Posted: Wednesday, May 9, 2012 5:00 pm

Take a bus that runs on compressed natural gas and compare it to a light rail car. Which one is more environmentally friendly?

It depends. The light rail car has the potential to produce less air pollution because it runs on electricity. But if the source of the electricity is derived from coal, then its carbon footprint is bigger than the bus.

One scientist hopes his research will help decision makers and policymakers make informed choices when it comes to reducing the environmental impact of new and existing public transportation.

“We haven’t yet developed a consistent framework for assessing the comprehensive environmental footprint of transportation systems that includes moving the vehicle as well as its underlying infrastructure,” said Dr. Mikhail Chester, an assistant professor of Civil, Environmental, and Sustainable Engineering at Arizona State University.

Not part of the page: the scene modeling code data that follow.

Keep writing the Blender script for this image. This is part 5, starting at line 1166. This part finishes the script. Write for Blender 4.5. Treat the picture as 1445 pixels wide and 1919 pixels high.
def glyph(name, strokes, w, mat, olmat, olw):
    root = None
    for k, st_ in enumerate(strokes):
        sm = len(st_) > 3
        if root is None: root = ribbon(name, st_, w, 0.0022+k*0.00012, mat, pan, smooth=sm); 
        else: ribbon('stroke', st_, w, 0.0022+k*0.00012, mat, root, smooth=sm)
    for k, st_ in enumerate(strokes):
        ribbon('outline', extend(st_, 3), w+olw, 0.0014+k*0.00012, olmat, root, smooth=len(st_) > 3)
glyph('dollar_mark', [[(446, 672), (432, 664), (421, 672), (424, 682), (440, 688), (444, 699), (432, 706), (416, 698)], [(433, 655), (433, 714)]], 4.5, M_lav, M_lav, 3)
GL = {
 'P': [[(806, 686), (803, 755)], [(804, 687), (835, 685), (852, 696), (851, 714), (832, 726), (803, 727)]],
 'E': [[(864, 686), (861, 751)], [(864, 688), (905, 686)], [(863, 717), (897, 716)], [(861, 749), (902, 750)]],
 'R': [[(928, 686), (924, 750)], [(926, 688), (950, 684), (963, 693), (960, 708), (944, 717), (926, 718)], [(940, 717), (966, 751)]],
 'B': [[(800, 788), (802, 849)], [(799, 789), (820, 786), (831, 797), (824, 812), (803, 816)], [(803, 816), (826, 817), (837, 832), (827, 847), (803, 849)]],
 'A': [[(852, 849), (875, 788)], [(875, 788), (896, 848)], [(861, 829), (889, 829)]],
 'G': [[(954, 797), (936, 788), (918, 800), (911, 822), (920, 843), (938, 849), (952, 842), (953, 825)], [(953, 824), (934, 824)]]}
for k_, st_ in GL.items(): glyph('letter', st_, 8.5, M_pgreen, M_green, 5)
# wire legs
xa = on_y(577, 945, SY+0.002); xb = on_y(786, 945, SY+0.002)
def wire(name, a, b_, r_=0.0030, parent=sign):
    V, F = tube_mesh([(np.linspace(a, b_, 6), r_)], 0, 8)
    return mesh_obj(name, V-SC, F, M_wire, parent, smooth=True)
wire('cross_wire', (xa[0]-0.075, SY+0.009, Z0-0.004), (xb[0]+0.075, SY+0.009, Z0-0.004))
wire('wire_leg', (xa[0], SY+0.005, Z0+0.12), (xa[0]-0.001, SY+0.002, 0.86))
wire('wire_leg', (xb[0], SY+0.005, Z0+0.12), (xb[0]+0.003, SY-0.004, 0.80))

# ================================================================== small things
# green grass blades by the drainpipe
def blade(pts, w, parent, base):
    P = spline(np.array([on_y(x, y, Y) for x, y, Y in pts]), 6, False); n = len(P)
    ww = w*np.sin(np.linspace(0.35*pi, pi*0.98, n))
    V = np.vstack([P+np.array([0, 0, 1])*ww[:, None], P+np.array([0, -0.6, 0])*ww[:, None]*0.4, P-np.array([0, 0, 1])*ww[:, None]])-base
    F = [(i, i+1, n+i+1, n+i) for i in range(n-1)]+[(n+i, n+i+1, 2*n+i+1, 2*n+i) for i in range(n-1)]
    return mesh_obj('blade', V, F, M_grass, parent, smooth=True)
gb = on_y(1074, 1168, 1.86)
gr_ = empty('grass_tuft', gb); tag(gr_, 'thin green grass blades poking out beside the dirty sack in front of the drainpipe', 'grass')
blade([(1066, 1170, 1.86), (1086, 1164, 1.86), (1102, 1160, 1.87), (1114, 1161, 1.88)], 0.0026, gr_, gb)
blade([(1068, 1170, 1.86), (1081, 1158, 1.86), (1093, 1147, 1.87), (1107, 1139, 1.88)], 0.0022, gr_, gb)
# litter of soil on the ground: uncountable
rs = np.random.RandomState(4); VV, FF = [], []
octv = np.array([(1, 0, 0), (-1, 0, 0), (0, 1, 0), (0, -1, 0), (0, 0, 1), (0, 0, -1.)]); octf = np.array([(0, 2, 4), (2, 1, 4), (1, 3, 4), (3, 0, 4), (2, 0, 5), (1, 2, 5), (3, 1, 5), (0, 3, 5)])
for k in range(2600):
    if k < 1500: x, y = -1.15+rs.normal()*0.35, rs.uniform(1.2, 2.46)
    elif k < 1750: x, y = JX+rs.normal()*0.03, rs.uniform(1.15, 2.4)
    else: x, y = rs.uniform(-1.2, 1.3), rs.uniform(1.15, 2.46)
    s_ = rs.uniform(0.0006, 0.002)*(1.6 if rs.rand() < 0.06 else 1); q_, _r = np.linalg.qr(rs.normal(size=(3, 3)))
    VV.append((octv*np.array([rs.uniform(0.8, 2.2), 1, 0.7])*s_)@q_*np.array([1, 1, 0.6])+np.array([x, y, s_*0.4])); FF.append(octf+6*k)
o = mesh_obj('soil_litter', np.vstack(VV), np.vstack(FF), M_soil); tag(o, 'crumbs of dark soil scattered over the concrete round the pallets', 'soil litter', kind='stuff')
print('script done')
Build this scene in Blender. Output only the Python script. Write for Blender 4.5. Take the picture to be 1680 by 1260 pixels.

When measuring greenhouse gases and other pollutants, Chester uses the life-cycle assessment method, a “well-to-wheel” approach that starts with the extraction of raw materials used in manufacturing and factors in operations, maintenance, fuel or energy production, infrastructure such as stations, roads and tracks, and finally disposal.

California High Speed Rail

Investments in new public transit systems can be examined through the lens of life-cycle assessment. For the California High Speed Rail project, a proposed 800-mile train system nearing final approval, the calculations required creating a model for a system expected to be operational in years 2030 to 2050.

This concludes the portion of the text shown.